Ao invés de matar ou morrer atrás de barricadas, justificando a mortandade por algum questionável objetivo, o que por si exige um mínimo de coesão em torno de uma causa, algo que também não temos; prefere-se fazer isso cotidianamente; num assalto em uma sinaleira, dentro de um ônibus ou numa rua qualquer; na periferia, numa zona nobre ou nas áreas rurais.
Sem justificativa ideológica, mata-se para roubar um tênis, um relógio, uma pasta escolar, uma carteira com mísera quantia dentro, ou objetos sem valor; numa discussão doméstica, no trânsito, no bar; ou numa prosaica noite de compras num supermercado de subúrbio.
Aproximadamente 60 mil pessoas morrem assassinadas no Brasil todos os anos, pelos mais variados motivos, geralmente fúteis; mas todos eles como fruto de todas essas características citadas. E morrem brancos, negros, índios e todas as variedades étnicas decorrentes de um povo absolutamente miscigenado.
Fala-se muito da prevalência de assassinatos na população negra sobre os demais grupos, para apontar esse dado como prova de motivações raciais para esses crimes. A verdade que não se reconhece, é que esse grupo morre mais por ser, em primeiro lugar, vítima da pobreza e da desigualdade social; e não pela cor da sua pele.

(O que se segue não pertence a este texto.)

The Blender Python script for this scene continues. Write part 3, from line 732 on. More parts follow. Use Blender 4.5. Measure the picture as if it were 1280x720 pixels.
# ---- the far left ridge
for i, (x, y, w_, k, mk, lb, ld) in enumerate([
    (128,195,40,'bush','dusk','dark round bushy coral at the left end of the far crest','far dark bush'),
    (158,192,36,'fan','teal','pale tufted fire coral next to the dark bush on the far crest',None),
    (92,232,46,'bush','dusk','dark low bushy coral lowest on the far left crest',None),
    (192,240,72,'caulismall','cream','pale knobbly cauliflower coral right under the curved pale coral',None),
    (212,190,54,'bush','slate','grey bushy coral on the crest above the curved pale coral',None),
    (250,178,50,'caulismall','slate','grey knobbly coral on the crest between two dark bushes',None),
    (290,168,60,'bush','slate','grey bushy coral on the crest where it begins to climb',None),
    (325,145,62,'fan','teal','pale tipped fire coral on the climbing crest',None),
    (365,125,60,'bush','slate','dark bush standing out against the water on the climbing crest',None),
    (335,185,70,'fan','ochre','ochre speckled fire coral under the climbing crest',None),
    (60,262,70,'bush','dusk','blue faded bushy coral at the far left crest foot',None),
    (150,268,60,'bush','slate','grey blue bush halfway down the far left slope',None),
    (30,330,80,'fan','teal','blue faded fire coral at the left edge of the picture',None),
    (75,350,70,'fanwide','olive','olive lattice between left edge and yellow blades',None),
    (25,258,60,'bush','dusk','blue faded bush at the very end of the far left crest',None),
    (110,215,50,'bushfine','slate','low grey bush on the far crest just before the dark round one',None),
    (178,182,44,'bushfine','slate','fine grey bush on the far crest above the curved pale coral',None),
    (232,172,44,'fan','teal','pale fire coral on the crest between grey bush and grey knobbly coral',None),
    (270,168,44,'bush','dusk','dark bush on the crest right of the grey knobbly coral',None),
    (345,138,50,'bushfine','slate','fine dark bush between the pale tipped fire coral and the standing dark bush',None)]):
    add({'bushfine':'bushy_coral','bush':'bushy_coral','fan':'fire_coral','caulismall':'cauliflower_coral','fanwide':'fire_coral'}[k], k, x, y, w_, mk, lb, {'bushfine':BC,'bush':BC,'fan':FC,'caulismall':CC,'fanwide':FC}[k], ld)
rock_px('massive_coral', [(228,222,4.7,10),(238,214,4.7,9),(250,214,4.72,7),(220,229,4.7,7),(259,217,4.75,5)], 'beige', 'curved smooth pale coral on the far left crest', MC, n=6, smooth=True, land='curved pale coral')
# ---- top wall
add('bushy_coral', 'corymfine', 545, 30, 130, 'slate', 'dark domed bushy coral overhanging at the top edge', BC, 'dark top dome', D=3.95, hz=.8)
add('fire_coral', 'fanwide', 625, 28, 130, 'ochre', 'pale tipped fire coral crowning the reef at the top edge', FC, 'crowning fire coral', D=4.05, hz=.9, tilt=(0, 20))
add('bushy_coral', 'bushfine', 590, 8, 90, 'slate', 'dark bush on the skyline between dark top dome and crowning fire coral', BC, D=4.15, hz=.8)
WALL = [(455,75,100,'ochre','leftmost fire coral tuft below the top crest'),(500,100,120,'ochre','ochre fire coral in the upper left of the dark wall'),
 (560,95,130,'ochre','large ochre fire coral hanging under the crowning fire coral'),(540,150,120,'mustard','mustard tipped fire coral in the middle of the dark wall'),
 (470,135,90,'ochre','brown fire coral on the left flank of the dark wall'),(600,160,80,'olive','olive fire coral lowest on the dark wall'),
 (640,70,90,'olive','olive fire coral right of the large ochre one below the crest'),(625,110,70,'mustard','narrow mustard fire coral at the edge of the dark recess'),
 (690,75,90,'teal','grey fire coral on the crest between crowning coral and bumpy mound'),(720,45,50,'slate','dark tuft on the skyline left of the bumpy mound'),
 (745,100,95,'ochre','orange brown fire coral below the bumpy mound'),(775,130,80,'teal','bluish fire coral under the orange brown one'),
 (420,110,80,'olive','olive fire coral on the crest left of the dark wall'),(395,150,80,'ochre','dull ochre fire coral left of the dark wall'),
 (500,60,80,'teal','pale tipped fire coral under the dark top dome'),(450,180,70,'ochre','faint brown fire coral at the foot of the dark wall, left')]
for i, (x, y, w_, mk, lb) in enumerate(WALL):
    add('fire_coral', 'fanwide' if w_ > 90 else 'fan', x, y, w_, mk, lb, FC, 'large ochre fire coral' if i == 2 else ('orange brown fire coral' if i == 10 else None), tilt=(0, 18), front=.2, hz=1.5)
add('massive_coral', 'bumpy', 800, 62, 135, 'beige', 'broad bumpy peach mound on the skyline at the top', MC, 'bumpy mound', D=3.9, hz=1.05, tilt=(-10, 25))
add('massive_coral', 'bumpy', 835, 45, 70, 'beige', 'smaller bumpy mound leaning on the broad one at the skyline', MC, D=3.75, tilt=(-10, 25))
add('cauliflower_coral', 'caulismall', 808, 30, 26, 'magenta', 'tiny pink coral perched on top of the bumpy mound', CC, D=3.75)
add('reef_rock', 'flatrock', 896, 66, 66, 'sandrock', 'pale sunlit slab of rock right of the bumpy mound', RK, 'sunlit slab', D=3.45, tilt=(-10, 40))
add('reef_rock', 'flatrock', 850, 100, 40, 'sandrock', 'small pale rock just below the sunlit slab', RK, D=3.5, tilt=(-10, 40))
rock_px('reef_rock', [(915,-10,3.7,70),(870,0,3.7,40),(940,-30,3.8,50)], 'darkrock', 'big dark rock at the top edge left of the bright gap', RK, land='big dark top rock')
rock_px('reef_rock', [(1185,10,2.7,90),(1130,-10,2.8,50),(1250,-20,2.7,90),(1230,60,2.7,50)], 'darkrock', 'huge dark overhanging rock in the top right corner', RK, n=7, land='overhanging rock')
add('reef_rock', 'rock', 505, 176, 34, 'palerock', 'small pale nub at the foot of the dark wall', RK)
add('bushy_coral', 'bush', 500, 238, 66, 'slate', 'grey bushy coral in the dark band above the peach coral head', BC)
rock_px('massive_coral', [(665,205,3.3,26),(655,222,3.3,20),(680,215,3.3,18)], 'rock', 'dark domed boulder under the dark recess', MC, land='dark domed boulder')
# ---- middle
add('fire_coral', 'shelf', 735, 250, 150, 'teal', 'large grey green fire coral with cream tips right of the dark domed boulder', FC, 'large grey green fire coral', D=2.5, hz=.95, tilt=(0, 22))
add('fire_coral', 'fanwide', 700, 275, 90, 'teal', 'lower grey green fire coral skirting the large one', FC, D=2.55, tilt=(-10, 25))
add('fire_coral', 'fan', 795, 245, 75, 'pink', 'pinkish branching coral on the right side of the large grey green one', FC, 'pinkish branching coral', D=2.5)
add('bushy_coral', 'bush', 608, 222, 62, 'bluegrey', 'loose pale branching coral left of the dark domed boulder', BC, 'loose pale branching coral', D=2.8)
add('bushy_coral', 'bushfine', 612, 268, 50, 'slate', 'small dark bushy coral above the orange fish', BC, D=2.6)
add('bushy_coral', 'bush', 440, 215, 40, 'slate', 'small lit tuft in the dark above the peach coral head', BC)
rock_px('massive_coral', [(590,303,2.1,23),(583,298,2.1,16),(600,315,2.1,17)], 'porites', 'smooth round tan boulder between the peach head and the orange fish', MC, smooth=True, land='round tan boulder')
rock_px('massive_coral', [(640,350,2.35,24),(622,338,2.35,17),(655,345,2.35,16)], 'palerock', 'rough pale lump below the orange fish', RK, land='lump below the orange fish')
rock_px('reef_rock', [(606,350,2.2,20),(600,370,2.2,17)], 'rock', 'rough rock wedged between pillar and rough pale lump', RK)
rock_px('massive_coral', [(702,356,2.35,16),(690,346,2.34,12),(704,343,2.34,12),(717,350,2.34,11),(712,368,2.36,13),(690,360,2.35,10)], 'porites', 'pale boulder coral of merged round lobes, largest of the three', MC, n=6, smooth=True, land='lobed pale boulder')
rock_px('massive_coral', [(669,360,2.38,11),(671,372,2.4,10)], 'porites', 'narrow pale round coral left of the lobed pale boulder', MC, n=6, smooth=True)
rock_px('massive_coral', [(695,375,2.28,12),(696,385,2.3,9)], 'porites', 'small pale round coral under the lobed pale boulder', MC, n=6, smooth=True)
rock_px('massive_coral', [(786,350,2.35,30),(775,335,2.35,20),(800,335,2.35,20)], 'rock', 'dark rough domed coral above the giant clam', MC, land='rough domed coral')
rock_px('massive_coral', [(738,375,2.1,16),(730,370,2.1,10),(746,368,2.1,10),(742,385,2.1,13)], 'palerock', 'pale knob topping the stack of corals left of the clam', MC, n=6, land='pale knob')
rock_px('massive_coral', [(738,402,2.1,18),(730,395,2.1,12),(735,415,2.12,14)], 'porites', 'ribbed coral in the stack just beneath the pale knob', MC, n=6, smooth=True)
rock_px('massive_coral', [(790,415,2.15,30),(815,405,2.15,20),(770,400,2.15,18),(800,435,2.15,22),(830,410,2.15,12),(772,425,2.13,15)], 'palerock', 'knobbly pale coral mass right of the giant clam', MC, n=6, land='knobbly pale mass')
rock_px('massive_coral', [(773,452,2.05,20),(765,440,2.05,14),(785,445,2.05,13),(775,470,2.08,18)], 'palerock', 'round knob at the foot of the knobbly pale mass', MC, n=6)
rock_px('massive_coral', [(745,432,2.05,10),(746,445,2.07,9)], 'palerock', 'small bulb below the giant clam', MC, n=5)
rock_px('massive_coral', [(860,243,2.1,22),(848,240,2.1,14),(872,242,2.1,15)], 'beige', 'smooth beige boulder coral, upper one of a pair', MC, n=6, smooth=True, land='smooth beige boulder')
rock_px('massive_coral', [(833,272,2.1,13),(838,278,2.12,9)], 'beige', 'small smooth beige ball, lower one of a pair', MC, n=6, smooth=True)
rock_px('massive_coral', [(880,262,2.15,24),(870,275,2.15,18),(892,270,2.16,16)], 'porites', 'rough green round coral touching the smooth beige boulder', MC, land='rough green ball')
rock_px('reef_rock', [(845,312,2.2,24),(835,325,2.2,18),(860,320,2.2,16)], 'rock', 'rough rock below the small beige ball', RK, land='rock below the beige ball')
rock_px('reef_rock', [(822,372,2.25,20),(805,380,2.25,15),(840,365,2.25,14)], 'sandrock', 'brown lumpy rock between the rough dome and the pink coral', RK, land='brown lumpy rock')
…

Ao apontar o racismo como causa dessas mortes, a culpa é jogada para a sociedade, e se retira a responsabilidade daqueles que deveriam apontar alternativas para reduzir o abismo social existente no Brasil, não o fizeram após décadas no poder, e hoje bradam pelas ruas que “vidas negras importam”, estando eles próprios entre seus algozes.
Não temos aqui uma sociedade WASP (White, Anglo-Saxon and Protestant), a exemplo da americana; conceitual e estruturalmente racista. O racismo, no Brasil, é fruto de posturas e condutas individuais; e a discriminação tem menos a ver com a cor da pele, e mais com a condição econômica do indivíduo; o que não quer dizer que elas não se alimentem uma da outra.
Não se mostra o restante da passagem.